Blood Year: Islamic State & the failures of the War on Terror
By David Kilcullen
Hurst, 2016, 258 pp, $17.50
David Kilcullen operates in the post-structural, morally grey nether world that neoliberalism has created. Not quite a mercenary — but not much better — he slides between being an Australian soldier, a top-level civilian strategic thinking adviser to the US military, a “security consultant” and an academic.
Kilcullen drops hints of his world by mentioning in passing that when ISIS captured Mosul in 2014, he was out of mobile telephone coverage.
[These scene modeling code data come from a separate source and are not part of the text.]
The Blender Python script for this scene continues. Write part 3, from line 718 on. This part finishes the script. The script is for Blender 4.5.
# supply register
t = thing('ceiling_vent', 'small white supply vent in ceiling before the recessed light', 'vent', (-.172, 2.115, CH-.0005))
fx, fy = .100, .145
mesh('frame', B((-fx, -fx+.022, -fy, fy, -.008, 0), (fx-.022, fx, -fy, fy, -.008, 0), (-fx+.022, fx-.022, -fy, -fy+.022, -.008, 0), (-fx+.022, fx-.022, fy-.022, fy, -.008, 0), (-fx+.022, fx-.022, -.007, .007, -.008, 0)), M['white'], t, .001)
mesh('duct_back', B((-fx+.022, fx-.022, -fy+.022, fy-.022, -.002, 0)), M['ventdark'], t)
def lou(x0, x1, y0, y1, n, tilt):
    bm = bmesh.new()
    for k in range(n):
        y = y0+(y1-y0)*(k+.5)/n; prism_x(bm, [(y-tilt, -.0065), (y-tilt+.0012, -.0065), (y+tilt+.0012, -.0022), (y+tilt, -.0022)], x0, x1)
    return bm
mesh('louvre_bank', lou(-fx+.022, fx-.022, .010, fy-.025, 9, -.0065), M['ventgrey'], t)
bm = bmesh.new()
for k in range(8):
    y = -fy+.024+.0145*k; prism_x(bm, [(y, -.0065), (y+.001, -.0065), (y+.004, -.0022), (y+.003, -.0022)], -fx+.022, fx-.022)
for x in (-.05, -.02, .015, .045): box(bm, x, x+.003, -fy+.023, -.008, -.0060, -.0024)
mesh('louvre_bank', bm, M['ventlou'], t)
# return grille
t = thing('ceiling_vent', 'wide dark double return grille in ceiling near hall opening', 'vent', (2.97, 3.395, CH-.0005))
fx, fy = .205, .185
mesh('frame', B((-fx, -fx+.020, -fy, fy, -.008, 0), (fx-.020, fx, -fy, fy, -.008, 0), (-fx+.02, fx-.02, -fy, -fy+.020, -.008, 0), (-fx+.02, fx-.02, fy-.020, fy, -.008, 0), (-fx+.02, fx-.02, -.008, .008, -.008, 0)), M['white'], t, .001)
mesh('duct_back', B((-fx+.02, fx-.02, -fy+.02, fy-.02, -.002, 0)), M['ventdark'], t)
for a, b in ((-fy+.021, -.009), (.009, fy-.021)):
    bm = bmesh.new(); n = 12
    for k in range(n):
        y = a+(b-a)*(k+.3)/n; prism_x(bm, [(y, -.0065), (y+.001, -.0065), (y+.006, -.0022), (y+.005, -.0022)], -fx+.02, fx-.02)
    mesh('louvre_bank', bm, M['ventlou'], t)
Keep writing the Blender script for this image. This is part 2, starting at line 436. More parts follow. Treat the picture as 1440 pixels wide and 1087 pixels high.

He happened to be at a mountainous Colombian military forward base in operations against the leftist FARC guerillas.
In short: he is a player in a dimension that you and I get to read about, but never enter. It is a labyrinth in which highly-trained tough guys analyse reams of “intelligence” in order to organise “ops” in obscure places where “Western” forces commit ruthless slaughter.
You get the unmistakable impression that Kilcullen and his buddies relax after their “ops” by getting their guns out and comparing bores.
His overall assessment of the War on Terror is that “we’re worse off than before 9/11”. Because of his background, he is worth reading — but not relying on. The fact that he is demoralised about anti-terrorist strategy is more significant than his proposals, even though they are awful.